Maybe because they do not have good judgement in men and so are rushing into ill-advised engagements, marriages and pregnancies as a way of filling the huge, gaping emotional voids in their lives.

"it's really hard to be happy when I'm 29 years old and I'm not married or engaged or anything,"

Very unhealthy to define your happiness as having subjugated your individual identity and living your life as an extension of a random male.

"I'm a single mother 2 children and recently me my boyfriend broke up, I'm still madly in love with him, what him back . . . seem as though he wants nothing to do with me"

Why would you want a random male who doesn't want you?

"all the things we talk about having children getting married getting house all seems so pointless now, seem as though he wants nothing to do with me"

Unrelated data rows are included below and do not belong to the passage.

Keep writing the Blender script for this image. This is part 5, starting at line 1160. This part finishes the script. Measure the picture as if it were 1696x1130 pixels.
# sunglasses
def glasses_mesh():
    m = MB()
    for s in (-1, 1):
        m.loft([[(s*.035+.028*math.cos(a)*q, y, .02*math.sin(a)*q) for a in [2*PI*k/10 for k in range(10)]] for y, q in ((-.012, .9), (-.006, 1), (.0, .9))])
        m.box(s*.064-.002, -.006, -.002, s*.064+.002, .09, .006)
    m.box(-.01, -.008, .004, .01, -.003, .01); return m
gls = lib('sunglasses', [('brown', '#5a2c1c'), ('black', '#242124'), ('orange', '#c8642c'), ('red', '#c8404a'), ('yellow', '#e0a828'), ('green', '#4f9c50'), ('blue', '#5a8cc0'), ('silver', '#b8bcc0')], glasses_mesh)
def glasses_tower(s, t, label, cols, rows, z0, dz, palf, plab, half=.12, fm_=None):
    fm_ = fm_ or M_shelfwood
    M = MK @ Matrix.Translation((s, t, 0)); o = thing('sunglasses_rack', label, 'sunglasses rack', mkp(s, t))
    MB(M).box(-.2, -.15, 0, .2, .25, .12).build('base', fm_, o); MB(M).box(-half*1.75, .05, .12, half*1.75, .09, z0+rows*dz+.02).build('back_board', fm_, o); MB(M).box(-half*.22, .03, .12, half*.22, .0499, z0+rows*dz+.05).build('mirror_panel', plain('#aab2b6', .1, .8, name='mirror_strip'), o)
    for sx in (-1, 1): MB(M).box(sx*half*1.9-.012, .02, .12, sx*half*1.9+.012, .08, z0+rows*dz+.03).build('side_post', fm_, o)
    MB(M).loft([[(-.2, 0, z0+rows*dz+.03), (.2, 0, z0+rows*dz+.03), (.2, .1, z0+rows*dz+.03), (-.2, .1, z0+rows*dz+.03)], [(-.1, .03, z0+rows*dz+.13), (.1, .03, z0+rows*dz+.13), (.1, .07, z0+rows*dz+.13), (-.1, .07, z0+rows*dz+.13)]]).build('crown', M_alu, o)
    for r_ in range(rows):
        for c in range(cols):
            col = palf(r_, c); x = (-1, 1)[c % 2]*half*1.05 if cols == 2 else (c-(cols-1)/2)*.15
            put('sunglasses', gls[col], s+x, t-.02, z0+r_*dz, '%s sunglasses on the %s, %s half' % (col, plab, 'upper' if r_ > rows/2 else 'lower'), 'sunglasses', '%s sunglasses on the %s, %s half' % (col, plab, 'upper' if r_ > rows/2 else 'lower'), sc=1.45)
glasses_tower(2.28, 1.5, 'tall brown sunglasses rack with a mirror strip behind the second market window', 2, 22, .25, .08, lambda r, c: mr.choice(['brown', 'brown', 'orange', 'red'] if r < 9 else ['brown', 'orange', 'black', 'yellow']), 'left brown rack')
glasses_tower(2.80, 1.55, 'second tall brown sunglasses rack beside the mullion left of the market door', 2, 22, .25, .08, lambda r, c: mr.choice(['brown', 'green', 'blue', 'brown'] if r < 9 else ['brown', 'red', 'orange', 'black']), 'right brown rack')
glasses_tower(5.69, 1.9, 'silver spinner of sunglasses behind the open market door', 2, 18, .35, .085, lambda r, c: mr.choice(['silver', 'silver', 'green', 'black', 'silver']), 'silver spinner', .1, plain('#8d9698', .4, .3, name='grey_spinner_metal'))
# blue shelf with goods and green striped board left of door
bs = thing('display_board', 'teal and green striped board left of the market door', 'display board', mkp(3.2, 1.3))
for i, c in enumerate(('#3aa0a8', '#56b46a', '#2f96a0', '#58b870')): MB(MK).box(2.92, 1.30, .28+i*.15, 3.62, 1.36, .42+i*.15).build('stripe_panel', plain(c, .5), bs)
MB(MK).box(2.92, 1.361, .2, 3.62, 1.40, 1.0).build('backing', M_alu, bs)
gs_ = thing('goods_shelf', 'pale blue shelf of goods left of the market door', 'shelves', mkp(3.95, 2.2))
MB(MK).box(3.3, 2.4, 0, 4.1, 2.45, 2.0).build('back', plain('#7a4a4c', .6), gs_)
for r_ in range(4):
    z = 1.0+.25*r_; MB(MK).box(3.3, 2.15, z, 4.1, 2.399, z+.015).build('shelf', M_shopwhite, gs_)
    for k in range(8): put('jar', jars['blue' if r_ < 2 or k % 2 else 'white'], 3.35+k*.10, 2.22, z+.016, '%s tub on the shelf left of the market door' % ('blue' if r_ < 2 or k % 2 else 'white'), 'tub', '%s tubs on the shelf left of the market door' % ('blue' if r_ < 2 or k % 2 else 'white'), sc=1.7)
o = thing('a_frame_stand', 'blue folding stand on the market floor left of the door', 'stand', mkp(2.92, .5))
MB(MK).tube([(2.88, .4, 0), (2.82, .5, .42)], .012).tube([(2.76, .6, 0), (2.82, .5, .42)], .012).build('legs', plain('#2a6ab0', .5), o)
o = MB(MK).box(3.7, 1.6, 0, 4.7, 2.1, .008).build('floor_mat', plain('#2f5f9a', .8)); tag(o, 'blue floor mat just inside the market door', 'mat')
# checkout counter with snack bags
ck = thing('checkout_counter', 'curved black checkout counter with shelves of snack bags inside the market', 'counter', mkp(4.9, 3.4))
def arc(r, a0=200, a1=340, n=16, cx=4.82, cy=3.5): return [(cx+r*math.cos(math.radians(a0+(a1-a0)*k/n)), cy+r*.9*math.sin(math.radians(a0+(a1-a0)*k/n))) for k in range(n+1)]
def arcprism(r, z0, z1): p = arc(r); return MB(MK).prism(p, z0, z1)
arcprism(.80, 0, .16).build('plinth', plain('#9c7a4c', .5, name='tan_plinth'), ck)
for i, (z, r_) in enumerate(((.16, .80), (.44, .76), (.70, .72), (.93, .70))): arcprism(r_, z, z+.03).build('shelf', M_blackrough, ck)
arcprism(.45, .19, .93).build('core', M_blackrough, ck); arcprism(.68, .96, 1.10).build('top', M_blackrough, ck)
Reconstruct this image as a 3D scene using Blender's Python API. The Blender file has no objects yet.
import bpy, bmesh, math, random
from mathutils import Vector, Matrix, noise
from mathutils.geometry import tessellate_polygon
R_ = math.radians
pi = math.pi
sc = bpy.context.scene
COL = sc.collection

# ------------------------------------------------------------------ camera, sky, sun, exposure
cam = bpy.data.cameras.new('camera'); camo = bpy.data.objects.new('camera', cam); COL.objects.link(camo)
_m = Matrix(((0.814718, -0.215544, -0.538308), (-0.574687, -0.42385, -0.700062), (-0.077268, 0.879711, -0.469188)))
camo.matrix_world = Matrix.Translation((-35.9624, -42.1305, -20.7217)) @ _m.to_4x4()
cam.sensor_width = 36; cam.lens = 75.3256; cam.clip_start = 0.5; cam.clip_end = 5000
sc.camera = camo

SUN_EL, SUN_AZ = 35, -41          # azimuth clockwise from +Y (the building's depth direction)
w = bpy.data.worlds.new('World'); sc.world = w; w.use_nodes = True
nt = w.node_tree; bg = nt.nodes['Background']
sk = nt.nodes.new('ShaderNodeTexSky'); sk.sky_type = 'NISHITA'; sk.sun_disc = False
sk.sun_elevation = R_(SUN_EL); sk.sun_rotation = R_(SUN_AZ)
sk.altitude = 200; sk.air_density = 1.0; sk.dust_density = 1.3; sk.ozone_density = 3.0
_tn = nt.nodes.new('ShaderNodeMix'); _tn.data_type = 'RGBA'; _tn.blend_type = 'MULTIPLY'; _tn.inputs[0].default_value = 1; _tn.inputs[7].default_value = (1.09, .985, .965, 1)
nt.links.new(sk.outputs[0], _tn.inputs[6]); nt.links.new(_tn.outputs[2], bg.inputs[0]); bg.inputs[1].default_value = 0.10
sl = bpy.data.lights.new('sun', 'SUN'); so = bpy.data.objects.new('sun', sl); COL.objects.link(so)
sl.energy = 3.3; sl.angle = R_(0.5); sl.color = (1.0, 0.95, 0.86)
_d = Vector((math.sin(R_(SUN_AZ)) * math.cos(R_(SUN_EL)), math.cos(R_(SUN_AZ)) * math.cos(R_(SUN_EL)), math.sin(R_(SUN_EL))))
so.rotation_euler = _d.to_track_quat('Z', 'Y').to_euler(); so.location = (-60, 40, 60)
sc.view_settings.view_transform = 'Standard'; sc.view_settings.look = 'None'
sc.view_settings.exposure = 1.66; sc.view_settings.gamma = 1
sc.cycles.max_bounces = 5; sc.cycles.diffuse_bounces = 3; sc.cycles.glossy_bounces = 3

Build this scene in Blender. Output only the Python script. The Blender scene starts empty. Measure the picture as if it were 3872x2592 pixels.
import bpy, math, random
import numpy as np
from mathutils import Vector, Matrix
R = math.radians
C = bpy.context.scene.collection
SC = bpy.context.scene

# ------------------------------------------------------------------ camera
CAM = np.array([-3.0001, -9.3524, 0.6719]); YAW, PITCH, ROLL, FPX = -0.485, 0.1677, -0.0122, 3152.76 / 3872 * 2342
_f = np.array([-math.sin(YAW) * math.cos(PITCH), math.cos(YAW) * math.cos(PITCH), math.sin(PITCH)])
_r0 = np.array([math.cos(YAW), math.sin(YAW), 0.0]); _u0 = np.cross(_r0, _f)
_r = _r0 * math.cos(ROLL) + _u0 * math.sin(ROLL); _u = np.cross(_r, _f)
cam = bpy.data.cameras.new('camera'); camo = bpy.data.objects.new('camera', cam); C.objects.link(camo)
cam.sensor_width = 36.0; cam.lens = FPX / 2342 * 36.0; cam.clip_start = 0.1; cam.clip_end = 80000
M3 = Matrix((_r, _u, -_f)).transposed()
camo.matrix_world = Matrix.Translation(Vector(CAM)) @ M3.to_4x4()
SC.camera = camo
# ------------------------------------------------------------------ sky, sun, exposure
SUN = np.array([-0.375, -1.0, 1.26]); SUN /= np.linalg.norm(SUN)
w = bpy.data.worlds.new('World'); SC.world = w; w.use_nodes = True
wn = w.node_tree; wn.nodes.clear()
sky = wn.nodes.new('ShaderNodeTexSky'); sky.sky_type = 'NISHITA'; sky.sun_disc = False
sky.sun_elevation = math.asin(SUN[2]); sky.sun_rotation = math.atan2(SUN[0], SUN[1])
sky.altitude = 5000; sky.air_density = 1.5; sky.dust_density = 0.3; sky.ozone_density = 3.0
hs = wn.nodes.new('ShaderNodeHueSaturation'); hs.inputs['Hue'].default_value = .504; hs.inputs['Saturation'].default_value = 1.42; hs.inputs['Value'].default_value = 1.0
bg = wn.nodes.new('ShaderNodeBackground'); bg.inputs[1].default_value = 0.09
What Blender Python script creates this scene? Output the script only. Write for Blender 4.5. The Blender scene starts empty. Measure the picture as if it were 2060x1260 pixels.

They were pointless then, whatever he "talked about" he didn't mean.

"what do you do when everybody around you is happy and you're not?"

I would seriously reconsider how I define "happiness" in terms of a physical relationship with a penis (pregnant, having a baby) or a possessor thereof (engaged, married). You've been impregnated by an inserted penis twice, you have recently had a steady penis in your life, and you may have possibly been recently shacking up with the possessor thereof, and what do you have to show for it?

Insteading of bemoaning that you currently don't have a male to latch onto, why not stop whining about your love life and start being a positive example and strong example for your two children? Depending on their ages, they're probably ecstatic that Mom's latest loser boyfriend has hit the road.